Send back all the data below, exactly as given.

----

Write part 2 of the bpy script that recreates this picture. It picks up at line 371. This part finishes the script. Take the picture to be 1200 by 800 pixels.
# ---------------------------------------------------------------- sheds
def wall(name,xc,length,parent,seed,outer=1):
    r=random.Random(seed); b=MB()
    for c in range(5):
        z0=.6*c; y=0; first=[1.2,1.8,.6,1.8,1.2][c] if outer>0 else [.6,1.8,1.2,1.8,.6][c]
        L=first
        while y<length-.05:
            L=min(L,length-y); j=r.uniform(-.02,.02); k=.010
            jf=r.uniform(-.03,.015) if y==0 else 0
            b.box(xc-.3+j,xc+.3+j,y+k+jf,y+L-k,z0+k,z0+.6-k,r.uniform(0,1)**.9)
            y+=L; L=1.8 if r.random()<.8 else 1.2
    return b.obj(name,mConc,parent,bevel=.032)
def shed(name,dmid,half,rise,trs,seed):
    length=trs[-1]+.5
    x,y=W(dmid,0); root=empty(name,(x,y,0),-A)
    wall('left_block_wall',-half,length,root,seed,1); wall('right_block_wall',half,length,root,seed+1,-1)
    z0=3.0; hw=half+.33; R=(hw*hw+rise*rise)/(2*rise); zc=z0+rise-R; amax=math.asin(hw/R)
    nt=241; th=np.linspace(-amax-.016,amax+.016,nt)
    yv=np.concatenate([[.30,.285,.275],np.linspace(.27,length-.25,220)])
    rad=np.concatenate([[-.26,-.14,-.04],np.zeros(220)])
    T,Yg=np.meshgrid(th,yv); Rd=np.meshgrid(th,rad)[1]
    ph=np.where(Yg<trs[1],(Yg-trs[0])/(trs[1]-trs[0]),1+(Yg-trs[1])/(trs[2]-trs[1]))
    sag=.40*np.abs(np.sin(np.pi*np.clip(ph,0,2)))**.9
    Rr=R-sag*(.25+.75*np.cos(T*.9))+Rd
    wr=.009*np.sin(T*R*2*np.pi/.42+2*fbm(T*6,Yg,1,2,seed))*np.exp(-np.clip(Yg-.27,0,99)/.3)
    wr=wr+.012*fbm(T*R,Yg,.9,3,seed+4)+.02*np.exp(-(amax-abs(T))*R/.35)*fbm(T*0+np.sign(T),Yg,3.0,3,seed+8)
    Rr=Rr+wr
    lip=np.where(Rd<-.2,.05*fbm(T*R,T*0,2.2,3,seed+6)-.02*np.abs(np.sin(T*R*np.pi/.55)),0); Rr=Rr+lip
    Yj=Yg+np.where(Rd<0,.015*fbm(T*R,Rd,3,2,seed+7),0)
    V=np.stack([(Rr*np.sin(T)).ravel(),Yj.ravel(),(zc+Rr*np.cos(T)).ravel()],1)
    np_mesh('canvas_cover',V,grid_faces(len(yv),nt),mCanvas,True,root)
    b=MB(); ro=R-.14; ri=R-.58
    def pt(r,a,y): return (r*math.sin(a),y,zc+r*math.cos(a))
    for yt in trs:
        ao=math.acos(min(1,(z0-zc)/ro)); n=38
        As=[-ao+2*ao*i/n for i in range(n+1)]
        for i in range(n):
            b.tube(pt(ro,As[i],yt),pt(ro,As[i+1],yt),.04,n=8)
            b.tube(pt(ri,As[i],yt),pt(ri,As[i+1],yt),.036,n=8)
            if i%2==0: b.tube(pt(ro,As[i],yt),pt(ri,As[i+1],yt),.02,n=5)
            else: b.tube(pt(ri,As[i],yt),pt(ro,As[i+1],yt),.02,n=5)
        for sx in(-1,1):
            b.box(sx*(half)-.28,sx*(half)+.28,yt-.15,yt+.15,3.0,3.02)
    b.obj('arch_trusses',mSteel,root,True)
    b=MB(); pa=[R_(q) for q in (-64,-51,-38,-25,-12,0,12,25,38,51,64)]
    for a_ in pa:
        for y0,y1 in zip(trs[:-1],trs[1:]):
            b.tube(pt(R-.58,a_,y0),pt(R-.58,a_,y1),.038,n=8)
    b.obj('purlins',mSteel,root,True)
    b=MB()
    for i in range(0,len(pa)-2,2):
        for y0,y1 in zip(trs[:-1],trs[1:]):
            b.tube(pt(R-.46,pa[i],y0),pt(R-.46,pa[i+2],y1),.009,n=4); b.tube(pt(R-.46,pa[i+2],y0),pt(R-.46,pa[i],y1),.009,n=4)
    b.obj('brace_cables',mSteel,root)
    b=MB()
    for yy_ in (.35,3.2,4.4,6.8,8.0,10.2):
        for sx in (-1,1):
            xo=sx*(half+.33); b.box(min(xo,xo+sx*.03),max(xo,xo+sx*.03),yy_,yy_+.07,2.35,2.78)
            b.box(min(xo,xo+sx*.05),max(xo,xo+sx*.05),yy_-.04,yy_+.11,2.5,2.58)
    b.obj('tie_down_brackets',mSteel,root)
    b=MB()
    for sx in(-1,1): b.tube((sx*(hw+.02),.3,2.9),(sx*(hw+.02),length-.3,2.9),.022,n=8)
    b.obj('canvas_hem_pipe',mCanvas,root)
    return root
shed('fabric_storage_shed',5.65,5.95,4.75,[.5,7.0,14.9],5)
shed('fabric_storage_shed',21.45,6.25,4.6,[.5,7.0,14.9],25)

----

* _Exercise output_
Write part 2 of the bpy script that recreates this picture. It picks up at line 371. This part finishes the script. Take the picture to be 1200 by 800 pixels.
# ---------------------------------------------------------------- sheds
def wall(name,xc,length,parent,seed,outer=1):
    r=random.Random(seed); b=MB()
    for c in range(5):
        z0=.6*c; y=0; first=[1.2,1.8,.6,1.8,1.2][c] if outer>0 else [.6,1.8,1.2,1.8,.6][c]
        L=first
        while y<length-.05:
            L=min(L,length-y); j=r.uniform(-.02,.02); k=.010
            jf=r.uniform(-.03,.015) if y==0 else 0
            b.box(xc-.3+j,xc+.3+j,y+k+jf,y+L-k,z0+k,z0+.6-k,r.uniform(0,1)**.9)
            y+=L; L=1.8 if r.random()<.8 else 1.2
    return b.obj(name,mConc,parent,bevel=.032)
def shed(name,dmid,half,rise,trs,seed):
    length=trs[-1]+.5
    x,y=W(dmid,0); root=empty(name,(x,y,0),-A)
    wall('left_block_wall',-half,length,root,seed,1); wall('right_block_wall',half,length,root,seed+1,-1)
    z0=3.0; hw=half+.33; R=(hw*hw+rise*rise)/(2*rise); zc=z0+rise-R; amax=math.asin(hw/R)
    nt=241; th=np.linspace(-amax-.016,amax+.016,nt)
    yv=np.concatenate([[.30,.285,.275],np.linspace(.27,length-.25,220)])
    rad=np.concatenate([[-.26,-.14,-.04],np.zeros(220)])
    T,Yg=np.meshgrid(th,yv); Rd=np.meshgrid(th,rad)[1]
    ph=np.where(Yg<trs[1],(Yg-trs[0])/(trs[1]-trs[0]),1+(Yg-trs[1])/(trs[2]-trs[1]))
    sag=.40*np.abs(np.sin(np.pi*np.clip(ph,0,2)))**.9
    Rr=R-sag*(.25+.75*np.cos(T*.9))+Rd
    wr=.009*np.sin(T*R*2*np.pi/.42+2*fbm(T*6,Yg,1,2,seed))*np.exp(-np.clip(Yg-.27,0,99)/.3)
    wr=wr+.012*fbm(T*R,Yg,.9,3,seed+4)+.02*np.exp(-(amax-abs(T))*R/.35)*fbm(T*0+np.sign(T),Yg,3.0,3,seed+8)
    Rr=Rr+wr
    lip=np.where(Rd<-.2,.05*fbm(T*R,T*0,2.2,3,seed+6)-.02*np.abs(np.sin(T*R*np.pi/.55)),0); Rr=Rr+lip
    Yj=Yg+np.where(Rd<0,.015*fbm(T*R,Rd,3,2,seed+7),0)
    V=np.stack([(Rr*np.sin(T)).ravel(),Yj.ravel(),(zc+Rr*np.cos(T)).ravel()],1)
    np_mesh('canvas_cover',V,grid_faces(len(yv),nt),mCanvas,True,root)
    b=MB(); ro=R-.14; ri=R-.58
    def pt(r,a,y): return (r*math.sin(a),y,zc+r*math.cos(a))
    for yt in trs:
        ao=math.acos(min(1,(z0-zc)/ro)); n=38
        As=[-ao+2*ao*i/n for i in range(n+1)]
        for i in range(n):
            b.tube(pt(ro,As[i],yt),pt(ro,As[i+1],yt),.04,n=8)
            b.tube(pt(ri,As[i],yt),pt(ri,As[i+1],yt),.036,n=8)
            if i%2==0: b.tube(pt(ro,As[i],yt),pt(ri,As[i+1],yt),.02,n=5)
            else: b.tube(pt(ri,As[i],yt),pt(ro,As[i+1],yt),.02,n=5)
        for sx in(-1,1):
            b.box(sx*(half)-.28,sx*(half)+.28,yt-.15,yt+.15,3.0,3.02)
    b.obj('arch_trusses',mSteel,root,True)
    b=MB(); pa=[R_(q) for q in (-64,-51,-38,-25,-12,0,12,25,38,51,64)]
    for a_ in pa:
        for y0,y1 in zip(trs[:-1],trs[1:]):
            b.tube(pt(R-.58,a_,y0),pt(R-.58,a_,y1),.038,n=8)
    b.obj('purlins',mSteel,root,True)
    b=MB()
    for i in range(0,len(pa)-2,2):
        for y0,y1 in zip(trs[:-1],trs[1:]):
            b.tube(pt(R-.46,pa[i],y0),pt(R-.46,pa[i+2],y1),.009,n=4); b.tube(pt(R-.46,pa[i+2],y0),pt(R-.46,pa[i],y1),.009,n=4)
    b.obj('brace_cables',mSteel,root)
    b=MB()
    for yy_ in (.35,3.2,4.4,6.8,8.0,10.2):
        for sx in (-1,1):
            xo=sx*(half+.33); b.box(min(xo,xo+sx*.03),max(xo,xo+sx*.03),yy_,yy_+.07,2.35,2.78)
            b.box(min(xo,xo+sx*.05),max(xo,xo+sx*.05),yy_-.04,yy_+.11,2.5,2.58)
    b.obj('tie_down_brackets',mSteel,root)
    b=MB()
    for sx in(-1,1): b.tube((sx*(hw+.02),.3,2.9),(sx*(hw+.02),length-.3,2.9),.022,n=8)
    b.obj('canvas_hem_pipe',mCanvas,root)
    return root
shed('fabric_storage_shed',5.65,5.95,4.75,[.5,7.0,14.9],5)
shed('fabric_storage_shed',21.45,6.25,4.6,[.5,7.0,14.9],25)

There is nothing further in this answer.